Yazının en başında gelişmekte olan ülke piyasalarının daha yüksek risk barındırdı­ğından bahsetmiştim. Bu noktada çok uzağa gitmeye gerek yok. 2025 yılı Borsa İstanbul performansı kitaplarda okutulacak netlik­te bir örnek olarak önümüzde duruyor. Ha­ber akışından bu kadar etkilendiğimiz, her haberde hop oturup hop kalktığımız bir yıl hatırlamıyorum. Özellikle 19 Mart ve son­rasında Türkiye’deki yatırımcılar ekonomi kanalları yerine haber kanallarını takip eder oldular. Artık bir hisse senedine yatırım yap­mak için fiyat/kazanç oranı, net kar marjı gi­bi kavramları bilmek yetmiyor.

Kayyım, but­lan, Asliye Hukuk, YSK vs gibi hukuki terim­lere de hakim olmak gerekiyor. Peki ne için? Yani yukarıda bahsettiğim o taş ürküttüğü­müz kurbağaya değiyor mu, ya da değecek mi? Maalesef bu sorunun yanıtı bende çok olumlu değil. BIST100 endeksinin değeri 2 Ocak sabahı 279 dolar seviyesindeymiş. Bu yıl gördüğü en yüksek değer 17 Mart tarihli 297 dolar. Yani 2.5 ay gibi kısa bir sürede do­lar bazında yüzde 6.5’lik bir getiri. Bu yazıyı yazdığım 24 Eylül itibariyleyse endeksin de­ğeri 271 dolar. Yani yıl başına göre yüzde 3’e yakın değer kaybı var. Yatırımcı Türkiye gibi riski yüksek bir ülkeye yatırım yaparak bıra­kın yüksek kazanç elde etmeyi elindeki para­nın da bir kısmını kaybetmiş.

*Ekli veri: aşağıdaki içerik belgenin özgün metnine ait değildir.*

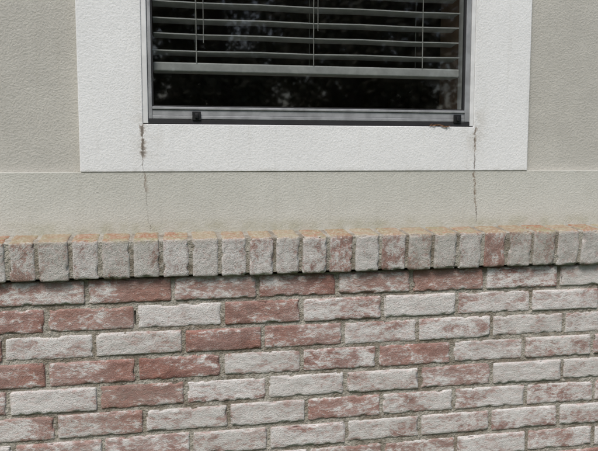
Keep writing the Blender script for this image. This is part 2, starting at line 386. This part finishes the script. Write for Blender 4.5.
# hedge row
V=[];F=[]
for q in range(30000):
    x=rt.uniform(-12,14); y=-18.5+rt.gauss(0,.5); z=GZ+abs(rt.uniform(0,3.7))*(1+.2*math.sin(x*1.3)+.12*math.sin(x*3.7)); p=Vector((x,y,z)); s1=rt.uniform(.09,.17)
    a=Vector((rt.uniform(-1,1),rt.uniform(-1,1),rt.uniform(-1,1))).normalized(); bb=a.orthogonal().normalized()*.6
    i=len(V); V+=[tuple(p-a*s1),tuple(p+bb*s1),tuple(p+a*s1),tuple(p-bb*s1)]; F.append((i,i+1,i+2,i+3))
obj_from("hedge",V,F,m_leaves)

# ---------------------------------------------------------------- light
sun_az=math.radians(205)   # direction of the sun seen from the wall: behind the camera, a little to the left
el=math.radians(54)
d=Vector((math.sin(sun_az)*math.cos(el),math.cos(sun_az)*math.cos(el),math.sin(el)))
W=bpy.data.worlds.new("World"); S.world=W; W.use_nodes=True; t=W.node_tree
sky=t.nodes.new("ShaderNodeTexSky"); sky.sky_type='NISHITA'; sky.sun_disc=False; sky.sun_elevation=el; sky.sun_rotation=sun_az
sky.dust_density=3.0; sky.air_density=1.0; sky.ozone_density=1.0
t.links.new(sky.outputs[0],t.nodes["Background"].inputs[0]); t.nodes["Background"].inputs[1].default_value=.15
L=bpy.data.lights.new("sun",'SUN'); L.energy=2.5; L.angle=math.radians(24); L.color=(1,.965,.915)
lo=link(bpy.data.objects.new("sun",L)); lo.rotation_euler=d.to_track_quat('Z','Y').to_euler()
# ---------------------------------------------------------------- camera
yaw,pitch=.1909,.0969
f=Vector((math.sin(yaw)*math.cos(pitch),math.cos(yaw)*math.cos(pitch),-math.sin(pitch)))
r=f.cross(Vector((0,0,1))).normalized(); u=r.cross(f)
cd=bpy.data.cameras.new("camera"); cd.sensor_width=36; cd.lens=695.3/598*36; cd.clip_end=1000; cd.clip_start=.02
cam=link(bpy.data.objects.new("camera",cd)); cam.matrix_world=Matrix(((r.x,u.x,-f.x,-.3546),(r.y,u.y,-f.y,-1.757),(r.z,u.z,-f.z,.326),(0,0,0,1)))
S.camera=cam
S.view_settings.view_transform='Standard'; S.view_settings.look='None'; S.view_settings.exposure=0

Son 2 hafta içinde yaşadığımız olaylar bi­le risklerin hala canlı olduğunu ve sonbahar­la birlikte ortamın biraz daha gerilme ihti­malinin olduğunu bize gösteriyor. Böyle bir ortamda yatırım alternatifleri arasında en risklilerden biri olan borsa yatırımının yine ilk sıralarda olmayacağını söylemek yanlış olmayacaktır.